• [Problem details] Repeat exactly, please, the lines that begin at the start of the listing and end at the line holding "R_ = math.radians".

• [Collected data]
— Start —

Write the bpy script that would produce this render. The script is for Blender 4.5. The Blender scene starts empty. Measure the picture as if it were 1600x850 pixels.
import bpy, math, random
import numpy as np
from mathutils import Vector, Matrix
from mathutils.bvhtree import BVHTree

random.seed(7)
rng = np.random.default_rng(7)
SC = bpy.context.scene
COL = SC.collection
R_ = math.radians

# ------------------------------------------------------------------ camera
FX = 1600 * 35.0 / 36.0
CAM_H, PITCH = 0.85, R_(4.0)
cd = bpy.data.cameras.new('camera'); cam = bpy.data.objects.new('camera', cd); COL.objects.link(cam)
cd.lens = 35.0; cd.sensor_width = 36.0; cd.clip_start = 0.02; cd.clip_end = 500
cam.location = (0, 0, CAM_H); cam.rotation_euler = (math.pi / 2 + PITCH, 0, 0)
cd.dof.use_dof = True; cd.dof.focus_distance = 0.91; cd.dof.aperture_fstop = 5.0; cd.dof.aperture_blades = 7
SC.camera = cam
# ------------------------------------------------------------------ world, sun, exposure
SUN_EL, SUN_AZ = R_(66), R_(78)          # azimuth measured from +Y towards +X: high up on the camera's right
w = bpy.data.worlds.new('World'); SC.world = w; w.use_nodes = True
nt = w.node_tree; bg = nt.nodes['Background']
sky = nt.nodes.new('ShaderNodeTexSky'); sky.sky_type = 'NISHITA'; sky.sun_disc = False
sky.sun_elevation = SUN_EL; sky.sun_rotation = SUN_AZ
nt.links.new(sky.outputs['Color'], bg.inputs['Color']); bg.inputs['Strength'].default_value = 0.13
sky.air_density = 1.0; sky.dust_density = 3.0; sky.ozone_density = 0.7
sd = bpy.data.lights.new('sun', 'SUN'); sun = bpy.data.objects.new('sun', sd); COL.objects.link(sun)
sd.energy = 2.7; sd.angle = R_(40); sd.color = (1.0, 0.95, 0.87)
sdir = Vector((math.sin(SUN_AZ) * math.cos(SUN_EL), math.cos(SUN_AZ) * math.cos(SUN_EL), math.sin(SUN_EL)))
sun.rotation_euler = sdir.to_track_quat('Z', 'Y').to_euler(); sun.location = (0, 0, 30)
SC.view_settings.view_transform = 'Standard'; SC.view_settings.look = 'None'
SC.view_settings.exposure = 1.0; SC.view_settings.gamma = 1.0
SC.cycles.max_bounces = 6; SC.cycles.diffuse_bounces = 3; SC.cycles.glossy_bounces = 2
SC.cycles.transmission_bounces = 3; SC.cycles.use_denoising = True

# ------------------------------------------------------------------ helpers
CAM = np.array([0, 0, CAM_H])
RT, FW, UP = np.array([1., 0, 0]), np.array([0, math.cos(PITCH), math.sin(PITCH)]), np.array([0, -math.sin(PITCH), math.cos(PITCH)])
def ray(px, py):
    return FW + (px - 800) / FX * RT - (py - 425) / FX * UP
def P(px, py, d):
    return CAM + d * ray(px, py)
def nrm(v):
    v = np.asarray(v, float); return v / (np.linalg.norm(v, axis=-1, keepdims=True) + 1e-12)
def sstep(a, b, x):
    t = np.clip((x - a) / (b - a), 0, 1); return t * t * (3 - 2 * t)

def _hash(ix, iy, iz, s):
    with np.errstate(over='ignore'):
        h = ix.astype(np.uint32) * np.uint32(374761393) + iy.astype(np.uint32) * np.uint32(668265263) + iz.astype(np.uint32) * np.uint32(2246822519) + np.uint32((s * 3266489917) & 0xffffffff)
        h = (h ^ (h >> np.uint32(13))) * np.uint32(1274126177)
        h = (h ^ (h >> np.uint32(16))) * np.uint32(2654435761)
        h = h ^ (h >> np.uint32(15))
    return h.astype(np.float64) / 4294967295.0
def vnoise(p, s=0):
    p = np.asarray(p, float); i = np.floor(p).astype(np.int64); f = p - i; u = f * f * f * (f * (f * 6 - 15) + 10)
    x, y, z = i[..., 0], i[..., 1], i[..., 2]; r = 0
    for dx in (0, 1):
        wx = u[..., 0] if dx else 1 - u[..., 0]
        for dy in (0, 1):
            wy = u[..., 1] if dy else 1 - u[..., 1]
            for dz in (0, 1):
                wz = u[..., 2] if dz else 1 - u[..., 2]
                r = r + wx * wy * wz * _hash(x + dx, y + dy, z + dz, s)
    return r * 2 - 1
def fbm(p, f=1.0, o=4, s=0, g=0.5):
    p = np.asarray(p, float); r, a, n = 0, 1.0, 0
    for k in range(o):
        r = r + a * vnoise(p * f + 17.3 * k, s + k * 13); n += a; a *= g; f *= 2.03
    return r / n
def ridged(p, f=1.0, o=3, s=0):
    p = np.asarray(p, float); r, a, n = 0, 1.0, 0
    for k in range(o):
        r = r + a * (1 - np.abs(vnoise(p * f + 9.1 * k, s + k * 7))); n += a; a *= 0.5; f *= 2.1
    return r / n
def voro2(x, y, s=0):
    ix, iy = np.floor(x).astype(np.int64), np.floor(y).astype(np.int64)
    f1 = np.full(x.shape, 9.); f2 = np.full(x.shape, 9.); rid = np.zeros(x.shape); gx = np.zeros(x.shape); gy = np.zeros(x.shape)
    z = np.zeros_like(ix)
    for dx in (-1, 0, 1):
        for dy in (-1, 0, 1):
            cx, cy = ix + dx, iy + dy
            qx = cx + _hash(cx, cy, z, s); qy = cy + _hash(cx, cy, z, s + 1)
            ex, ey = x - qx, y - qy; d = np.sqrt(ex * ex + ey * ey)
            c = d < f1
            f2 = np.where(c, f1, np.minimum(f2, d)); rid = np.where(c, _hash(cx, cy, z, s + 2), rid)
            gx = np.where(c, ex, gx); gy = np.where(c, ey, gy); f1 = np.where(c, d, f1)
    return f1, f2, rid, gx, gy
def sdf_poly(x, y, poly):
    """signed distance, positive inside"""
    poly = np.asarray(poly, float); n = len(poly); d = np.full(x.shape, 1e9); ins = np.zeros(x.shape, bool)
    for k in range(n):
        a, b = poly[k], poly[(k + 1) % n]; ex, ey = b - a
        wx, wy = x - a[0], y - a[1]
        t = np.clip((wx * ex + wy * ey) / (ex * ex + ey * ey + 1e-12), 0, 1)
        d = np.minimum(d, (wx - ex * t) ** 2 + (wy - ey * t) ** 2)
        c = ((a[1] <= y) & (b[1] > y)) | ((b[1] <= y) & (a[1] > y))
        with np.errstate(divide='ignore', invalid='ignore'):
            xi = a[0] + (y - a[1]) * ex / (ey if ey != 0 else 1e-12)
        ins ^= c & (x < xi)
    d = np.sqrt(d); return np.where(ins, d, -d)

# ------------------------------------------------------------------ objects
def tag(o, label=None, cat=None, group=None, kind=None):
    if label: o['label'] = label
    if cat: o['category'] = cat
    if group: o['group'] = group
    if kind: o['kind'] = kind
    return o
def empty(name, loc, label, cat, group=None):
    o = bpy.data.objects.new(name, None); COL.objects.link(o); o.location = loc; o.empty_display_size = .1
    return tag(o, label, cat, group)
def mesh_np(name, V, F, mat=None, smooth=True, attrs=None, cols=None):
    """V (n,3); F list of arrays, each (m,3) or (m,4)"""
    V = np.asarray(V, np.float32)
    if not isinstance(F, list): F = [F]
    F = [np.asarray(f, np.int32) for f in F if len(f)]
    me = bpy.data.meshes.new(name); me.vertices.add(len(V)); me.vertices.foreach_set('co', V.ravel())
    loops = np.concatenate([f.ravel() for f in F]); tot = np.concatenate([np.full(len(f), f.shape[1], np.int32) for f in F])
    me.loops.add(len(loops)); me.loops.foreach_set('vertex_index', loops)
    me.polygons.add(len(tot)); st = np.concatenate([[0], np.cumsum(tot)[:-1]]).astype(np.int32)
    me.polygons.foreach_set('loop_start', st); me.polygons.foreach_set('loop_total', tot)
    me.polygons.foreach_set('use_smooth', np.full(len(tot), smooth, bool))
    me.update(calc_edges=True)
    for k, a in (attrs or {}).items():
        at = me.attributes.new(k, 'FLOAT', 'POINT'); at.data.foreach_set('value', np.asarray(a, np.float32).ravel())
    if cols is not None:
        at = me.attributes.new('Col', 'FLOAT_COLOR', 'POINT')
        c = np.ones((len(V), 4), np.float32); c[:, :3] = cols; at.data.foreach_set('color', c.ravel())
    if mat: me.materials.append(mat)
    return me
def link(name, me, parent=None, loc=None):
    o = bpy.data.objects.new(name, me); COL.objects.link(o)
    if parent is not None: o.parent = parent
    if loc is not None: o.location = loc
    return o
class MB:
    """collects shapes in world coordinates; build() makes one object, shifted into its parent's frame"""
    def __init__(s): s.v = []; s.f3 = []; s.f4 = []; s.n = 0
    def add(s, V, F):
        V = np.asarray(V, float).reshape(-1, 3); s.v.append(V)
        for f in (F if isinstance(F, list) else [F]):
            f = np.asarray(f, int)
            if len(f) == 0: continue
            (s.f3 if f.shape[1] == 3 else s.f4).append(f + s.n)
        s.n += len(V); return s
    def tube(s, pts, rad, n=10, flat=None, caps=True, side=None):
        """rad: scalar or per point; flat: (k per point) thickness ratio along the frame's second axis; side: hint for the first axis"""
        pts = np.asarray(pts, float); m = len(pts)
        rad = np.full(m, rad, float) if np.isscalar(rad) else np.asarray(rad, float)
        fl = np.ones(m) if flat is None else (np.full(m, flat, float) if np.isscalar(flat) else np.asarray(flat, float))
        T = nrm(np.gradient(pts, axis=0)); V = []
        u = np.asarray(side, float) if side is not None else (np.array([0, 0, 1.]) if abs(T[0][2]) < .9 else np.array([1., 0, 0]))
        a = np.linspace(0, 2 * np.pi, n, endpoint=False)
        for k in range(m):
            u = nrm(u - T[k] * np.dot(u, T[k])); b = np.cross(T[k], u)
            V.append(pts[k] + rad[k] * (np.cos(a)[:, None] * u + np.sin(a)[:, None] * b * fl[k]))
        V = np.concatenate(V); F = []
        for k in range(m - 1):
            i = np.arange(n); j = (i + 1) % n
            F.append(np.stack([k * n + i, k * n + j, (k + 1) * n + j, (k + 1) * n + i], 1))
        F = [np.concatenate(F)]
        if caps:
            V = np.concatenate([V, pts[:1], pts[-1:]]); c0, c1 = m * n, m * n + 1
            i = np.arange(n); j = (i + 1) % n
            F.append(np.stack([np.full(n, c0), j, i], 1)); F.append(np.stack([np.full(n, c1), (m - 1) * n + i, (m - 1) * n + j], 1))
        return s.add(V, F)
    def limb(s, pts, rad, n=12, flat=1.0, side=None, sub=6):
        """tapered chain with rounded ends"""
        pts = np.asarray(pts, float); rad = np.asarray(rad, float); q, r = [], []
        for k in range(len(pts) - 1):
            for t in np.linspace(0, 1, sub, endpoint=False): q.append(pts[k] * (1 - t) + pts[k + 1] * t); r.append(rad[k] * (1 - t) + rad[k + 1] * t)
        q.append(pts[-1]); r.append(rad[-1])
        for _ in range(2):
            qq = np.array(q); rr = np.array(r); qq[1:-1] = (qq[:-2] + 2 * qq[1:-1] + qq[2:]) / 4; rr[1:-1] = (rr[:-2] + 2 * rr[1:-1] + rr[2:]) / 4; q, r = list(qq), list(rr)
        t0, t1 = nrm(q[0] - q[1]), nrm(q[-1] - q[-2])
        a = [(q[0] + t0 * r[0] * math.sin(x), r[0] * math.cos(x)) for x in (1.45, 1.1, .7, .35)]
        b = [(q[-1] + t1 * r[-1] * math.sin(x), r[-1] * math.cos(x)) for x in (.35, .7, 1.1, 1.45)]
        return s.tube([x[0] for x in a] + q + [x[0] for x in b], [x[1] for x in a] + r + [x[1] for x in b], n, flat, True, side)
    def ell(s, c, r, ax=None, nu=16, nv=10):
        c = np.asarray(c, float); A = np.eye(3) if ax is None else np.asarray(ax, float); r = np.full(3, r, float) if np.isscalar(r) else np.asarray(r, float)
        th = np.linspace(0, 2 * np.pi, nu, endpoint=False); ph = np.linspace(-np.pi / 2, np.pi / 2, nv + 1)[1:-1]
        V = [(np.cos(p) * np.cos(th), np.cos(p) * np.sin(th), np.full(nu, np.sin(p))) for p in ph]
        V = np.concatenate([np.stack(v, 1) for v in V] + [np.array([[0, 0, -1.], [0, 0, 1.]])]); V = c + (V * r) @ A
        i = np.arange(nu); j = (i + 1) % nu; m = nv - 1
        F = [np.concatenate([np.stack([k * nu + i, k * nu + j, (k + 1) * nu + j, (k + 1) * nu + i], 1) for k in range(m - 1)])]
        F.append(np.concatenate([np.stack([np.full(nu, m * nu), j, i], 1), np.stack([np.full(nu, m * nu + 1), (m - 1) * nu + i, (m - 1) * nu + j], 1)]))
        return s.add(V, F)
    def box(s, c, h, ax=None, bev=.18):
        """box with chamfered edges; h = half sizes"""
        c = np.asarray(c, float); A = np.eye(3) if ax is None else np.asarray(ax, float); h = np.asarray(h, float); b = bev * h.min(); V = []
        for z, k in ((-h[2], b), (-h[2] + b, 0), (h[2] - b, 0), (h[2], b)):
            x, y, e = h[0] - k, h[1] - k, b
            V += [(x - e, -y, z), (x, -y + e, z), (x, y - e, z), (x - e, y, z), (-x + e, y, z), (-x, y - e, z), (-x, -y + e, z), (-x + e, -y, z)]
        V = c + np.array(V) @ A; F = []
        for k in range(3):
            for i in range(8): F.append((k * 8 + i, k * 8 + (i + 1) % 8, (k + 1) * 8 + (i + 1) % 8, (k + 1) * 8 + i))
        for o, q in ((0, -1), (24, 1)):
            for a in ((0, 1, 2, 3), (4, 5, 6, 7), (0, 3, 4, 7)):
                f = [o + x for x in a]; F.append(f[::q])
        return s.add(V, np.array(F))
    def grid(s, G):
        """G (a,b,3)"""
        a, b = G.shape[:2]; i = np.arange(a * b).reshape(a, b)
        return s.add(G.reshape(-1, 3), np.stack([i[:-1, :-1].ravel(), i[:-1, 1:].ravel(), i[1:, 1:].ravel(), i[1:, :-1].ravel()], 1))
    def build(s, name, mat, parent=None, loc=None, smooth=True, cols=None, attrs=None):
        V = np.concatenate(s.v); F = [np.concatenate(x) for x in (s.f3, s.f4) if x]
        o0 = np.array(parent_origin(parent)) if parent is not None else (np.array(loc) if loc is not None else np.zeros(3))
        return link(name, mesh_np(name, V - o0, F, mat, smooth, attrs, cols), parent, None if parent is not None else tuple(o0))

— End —

• [Response to the task]
Write the bpy script that would produce this render. The script is for Blender 4.5. The Blender scene starts empty. Measure the picture as if it were 1600x850 pixels.
import bpy, math, random
import numpy as np
from mathutils import Vector, Matrix
from mathutils.bvhtree import BVHTree

random.seed(7)
rng = np.random.default_rng(7)
SC = bpy.context.scene
COL = SC.collection
R_ = math.radians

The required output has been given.